=== Your task ===
In the material below, please retype the lines from the very first through the one with "from mathutils import Vector, Matrix", exactly and without pictures.

>> START Provided material

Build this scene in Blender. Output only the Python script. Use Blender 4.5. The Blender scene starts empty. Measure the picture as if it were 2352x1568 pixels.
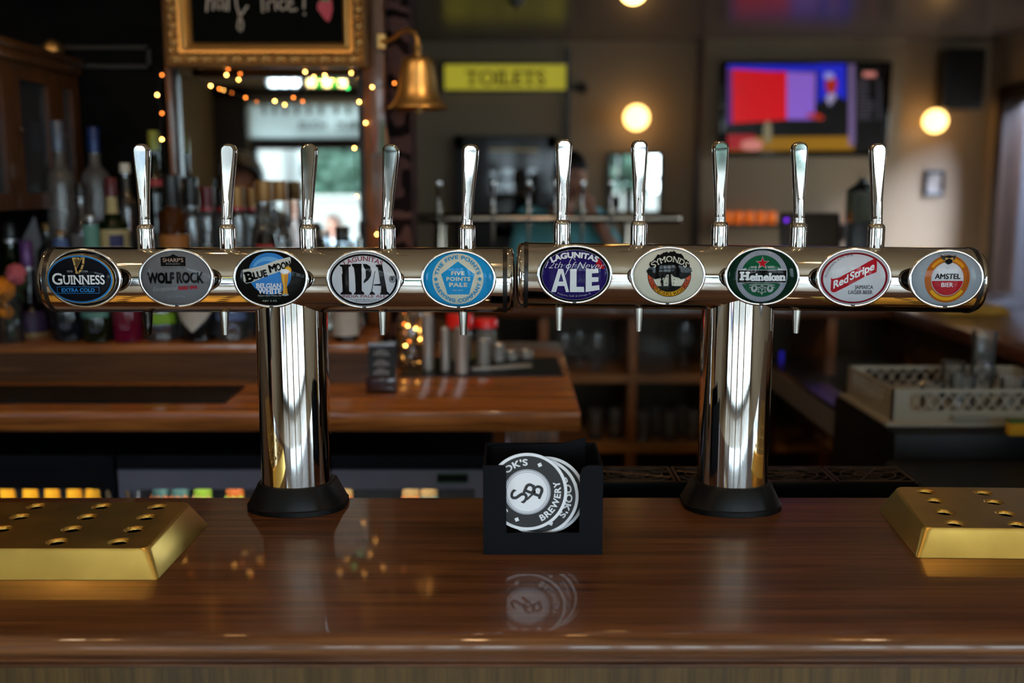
import bpy, bmesh, math, random
from mathutils import Vector, Matrix

RND = random.Random(11)
SC = bpy.context.scene
COL = SC.collection
rad = math.radians

# ---------------------------------------------------------------- camera
W, H = 2352, 1568
F = 2287.0
PIT = rad(8.8)
CZ = 1.60
BAR_Z = 1.10
cam_d = bpy.data.cameras.new('camera')
cam_d.sensor_width = 36.0
cam_d.lens = 36.0 * F / W
cam_d.clip_start = 0.05
cam_d.dof.use_dof = True
cam_d.dof.focus_distance = 1.455
cam_d.dof.aperture_fstop = 2.2
cam = bpy.data.objects.new('camera', cam_d)
cam.location = (0, 0, CZ)
cam.rotation_euler = (math.pi / 2 - PIT, 0, 0)
COL.objects.link(cam)
SC.camera = cam

# ---------------------------------------------------------------- exposure, world, lights
SC.view_settings.view_transform = 'Standard'
SC.view_settings.look = 'None'
SC.view_settings.gamma = 1.0
SC.view_settings.use_curve_mapping = False
SC.view_settings.exposure = 0.85
SC.cycles.max_bounces = 9
SC.cycles.diffuse_bounces = 4
SC.cycles.glossy_bounces = 5
SC.cycles.transmission_bounces = 6
SC.cycles.transparent_max_bounces = 16
SC.cycles.sample_clamp_indirect = 6.0
SC.cycles.caustics_reflective = False
SC.cycles.caustics_refractive = False

SKY = 11.0
wld = bpy.data.worlds.new('overcast_sky')
SC.world = wld
wld.use_nodes = True
_bg = wld.node_tree.nodes['Background']
_bg.inputs['Color'].default_value = (0.78, 0.89, 1.0, 1)
_bg.inputs['Strength'].default_value = SKY

# daylight portals in the window openings (x0, x1, z0, z1 on the front wall; y0, y1, z0, z1 on the right wall)
FRONT_Y = -4.0
RIGHT_X = 4.2
WINS = [(-2.72, -1.42), (-1.22, 0.08), (0.30, 1.60), (1.80, 3.9)]
WIN_Z = (0.02, 2.45)
RWIN = (3.8, 7.3, 0.3, 2.5)      # window of the lobby beyond the right wall
LOB_X = 6.0
LEFT_X = -3.7
SIDE_L = (-3.4, -0.6, 0.85, 2.45)     # big side windows near the street
SIDE_R = (-3.4, -0.6, 0.85, 2.45)


def portal(name, loc, rot, sx, sy):
    l = bpy.data.lights.new(name, 'AREA')
    l.shape = 'RECTANGLE'
    l.size, l.size_y = sx, sy
    l.cycles.is_portal = True
    o = bpy.data.objects.new(name, l)
    o.location = loc
    o.rotation_euler = rot
    COL.objects.link(o)


for _x0, _x1 in WINS:
    portal('window_daylight', ((_x0 + _x1) / 2, FRONT_Y - 0.16, sum(WIN_Z) / 2), (rad(90), 0, 0), _x1 - _x0, WIN_Z[1] - WIN_Z[0])
portal('side_daylight', (LOB_X + 0.16, (RWIN[0] + RWIN[1]) / 2, (RWIN[2] + RWIN[3]) / 2), (rad(90), 0, rad(90)), RWIN[1] - RWIN[0], RWIN[3] - RWIN[2])

portal('side_daylight', (LEFT_X - 0.16, (SIDE_L[0] + SIDE_L[1]) / 2, (SIDE_L[2] + SIDE_L[3]) / 2), (rad(90), 0, rad(-90)), SIDE_L[1] - SIDE_L[0], SIDE_L[3] - SIDE_L[2])
portal('side_daylight', (RIGHT_X + 0.16, (SIDE_R[0] + SIDE_R[1]) / 2, (SIDE_R[2] + SIDE_R[3]) / 2), (rad(90), 0, rad(90)), SIDE_R[1] - SIDE_R[0], SIDE_R[3] - SIDE_R[2])


def spot(name, loc, power, size=70, rad_=0.03, col=(1.0, 0.66, 0.36), blend=0.5, aim=None):
    l = bpy.data.lights.new(name, 'SPOT')
    l.energy = power
    l.color = col
    l.spot_size = rad(size)
    l.spot_blend = blend
    l.shadow_soft_size = rad_
    o = bpy.data.objects.new(name, l)
    o.location = loc
    if aim is not None:
        o.rotation_euler = (Vector(aim) - Vector(loc)).to_track_quat('-Z', 'Y').to_euler()
    COL.objects.link(o)


# ceiling downlights: over the customer side of the bar and over the back bar
DOWN = [(-1.15, 0.75), (-0.1, 0.75), (0.95, 0.75)]
DOWN_BACK = [(-1.9, 2.0), (-0.85, 2.05), (0.2, 2.1)]
for _x, _y in DOWN:
    spot('downlight_beam', (_x, _y, 2.62), 3.5, 95)
for _x, _y in DOWN_BACK:
    spot('downlight_beam', (_x, _y, 2.62), 13 if _x > 0 else 5, 95, aim=(_x + 0.05, _y + 0.75, 1.1))

# ---------------------------------------------------------------- pixel rays (2352 x 1568 frame)


def ray(px, py):
    cx, cy = (px - W / 2) / F, (H / 2 - py) / F
    return Vector((cx, math.cos(PIT) + cy * math.sin(PIT), -math.sin(PIT) + cy * math.cos(PIT)))


def P(px, py, y):
    d = ray(px, py)
    t = y / d.y
    return Vector((d.x * t, y, CZ + d.z * t))


def PZ(px, py, z):
    d = ray(px, py)
    t = (z - CZ) / d.z
    return Vector((d.x * t, d.y * t, z))


def PX(px, py, x):
    d = ray(px, py)
    t = x / d.x
    return Vector((x, d.y * t, CZ + d.z * t))


def S(y, py=784):
    return (P(1177, py, y) - P(1176, py, y)).length


# ---------------------------------------------------------------- materials
def lin(c):
    return tuple(((v / 255) / 12.92 if v / 255 <= 0.04045 else ((v / 255 + 0.055) / 1.055) ** 2.4) for v in c) + (1.0,)


MC = {}


def pm(name, col, rough=0.5, metal=0.0, coat=0.0, emis=None, es=0.0, var=0.12, vscale=14.0, bump=0.0, bscale=60.0, rvar=0.0, spec=0.5, alpha_col=None):
    """principled material whose colour drifts a little with a noise; col is an sRGB triple"""
    if name in MC:
        return MC[name]
    m = bpy.data.materials.new(name)
    m.use_nodes = True
    nt = m.node_tree
    b = nt.nodes['Principled BSDF']
    b.inputs['Roughness'].default_value = rough
    b.inputs['Metallic'].default_value = metal
    b.inputs['Coat Weight'].default_value = coat
    b.inputs['Coat Roughness'].default_value = 0.05
    b.inputs['Specular IOR Level'].default_value = spec
    c = lin(col)
    tc = nt.nodes.new('ShaderNodeTexCoord')
    nz = nt.nodes.new('ShaderNodeTexNoise')
    nz.inputs['Scale'].default_value = vscale
    nz.inputs['Detail'].default_value = 4
    nt.links.new(tc.outputs['Object'], nz.inputs['Vector'])
    mx = nt.nodes.new('ShaderNodeMix')
    mx.data_type = 'RGBA'
    mx.inputs[6].default_value = tuple(v * (1 - var) for v in c[:3]) + (1,)
    mx.inputs[7].default_value = tuple(min(1, v * (1 + var)) for v in c[:3]) + (1,)
    nt.links.new(nz.outputs['Fac'], mx.inputs[0])
    nt.links.new(mx.outputs[2], b.inputs['Base Color'])
    if rvar:
        mr = nt.nodes.new('ShaderNodeMapRange')
        mr.inputs['To Min'].default_value = max(0.01, rough - rvar)
        mr.inputs['To Max'].default_value = rough + rvar
        nt.links.new(nz.outputs['Fac'], mr.inputs['Value'])
        nt.links.new(mr.outputs['Result'], b.inputs['Roughness'])
    if bump:
        n2 = nt.nodes.new('ShaderNodeTexNoise')
        n2.inputs['Scale'].default_value = bscale
        n2.inputs['Detail'].default_value = 3
        nt.links.new(tc.outputs['Object'], n2.inputs['Vector'])
        bp = nt.nodes.new('ShaderNodeBump')
        bp.inputs['Strength'].default_value = bump
        bp.inputs['Distance'].default_value = 0.004
        nt.links.new(n2.outputs['Fac'], bp.inputs['Height'])
        nt.links.new(bp.outputs['Normal'], b.inputs['Normal'])
    if emis is not None:
        b.inputs['Emission Color'].default_value = lin(emis)
        b.inputs['Emission Strength'].default_value = es
    MC[name] = m
    return m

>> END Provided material

=== Exercise answer ===
Build this scene in Blender. Output only the Python script. Use Blender 4.5. The Blender scene starts empty. Measure the picture as if it were 2352x1568 pixels.
import bpy, bmesh, math, random
from mathutils import Vector, Matrix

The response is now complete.